Our design code could dictate our renewable energy adoption, use of sustainable materials, and harmony with natural landscapes in all new constructions. This would not only make us a beacon of sustainable living but also an even more appealing destination for tourists (and us locals), leading to an instant return on investment for the government.

A design code isn’t just about buildings; it’s about transport infrastructure, greenery, and community. The lost art of community building can be revived with careful urban and suburban planning that considers proximity to amenities and public spaces.

Balancing affordability and quality in urban planning can be tricky. A design code could be the roadmap, ensuring that cost-cutting doesn’t lead to soulless, monotonous residential areas. It can guide us to affordable yet aesthetically pleasing homes, accessible to all. Let’s imagine a developer cleverly creating a community of 200+ homes, each one distinct yet harmonious, using different colours, cladding, and natural elements like trees.

The goal isn’t to add more red tape to our already hefty building application process. Rather, it’s to prevent the dilution of our national identity and appeal. It’s about taking responsibility for our urban landscape and creating spaces that are not just liveable – but loveable.

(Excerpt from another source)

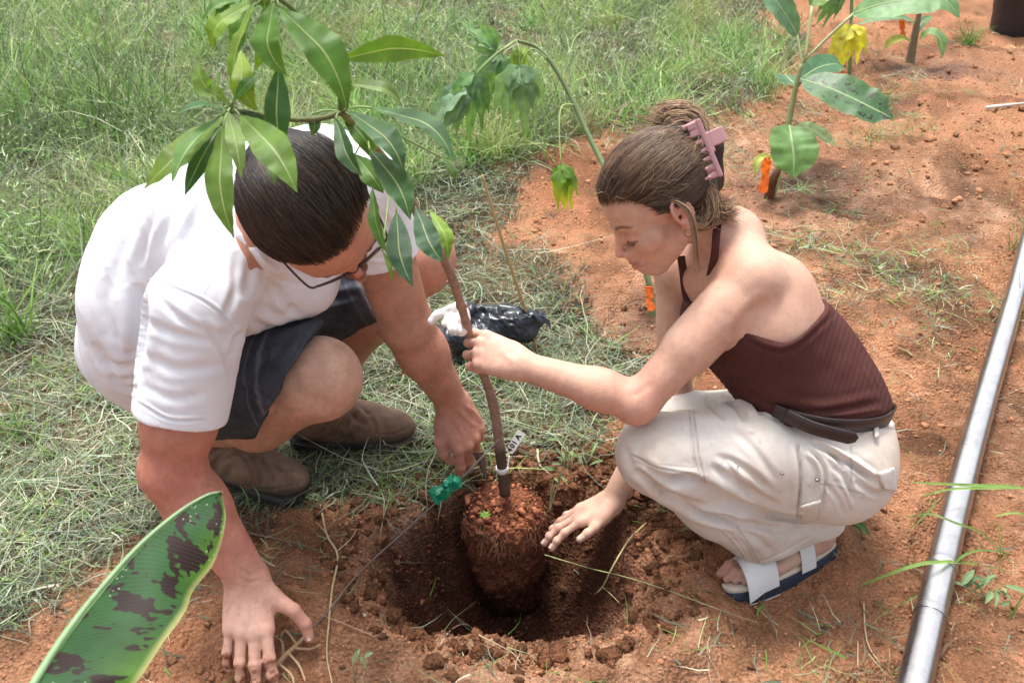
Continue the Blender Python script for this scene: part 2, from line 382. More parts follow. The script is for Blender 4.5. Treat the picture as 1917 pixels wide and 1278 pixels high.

I for one am very disappointed at some of the new developments in Auckland. They are ghettos waiting to happen. And crime in these areas is already on the rise. We can only blame ourselves for letting this happen, so there’s no point wagging fingers now.

So is It Time For A National Design Code?

A National Identity Design Code isn’t just about aesthetics; it’s about crafting an environment that’s sustainable, inclusive, and reflective of a nation’s unique identity. It’s about ensuring that the built environment serves everyone, not just the privileged few who can afford to hire an architect. So, isn’t it high time we considered this holistic approach to national design – or is it too late?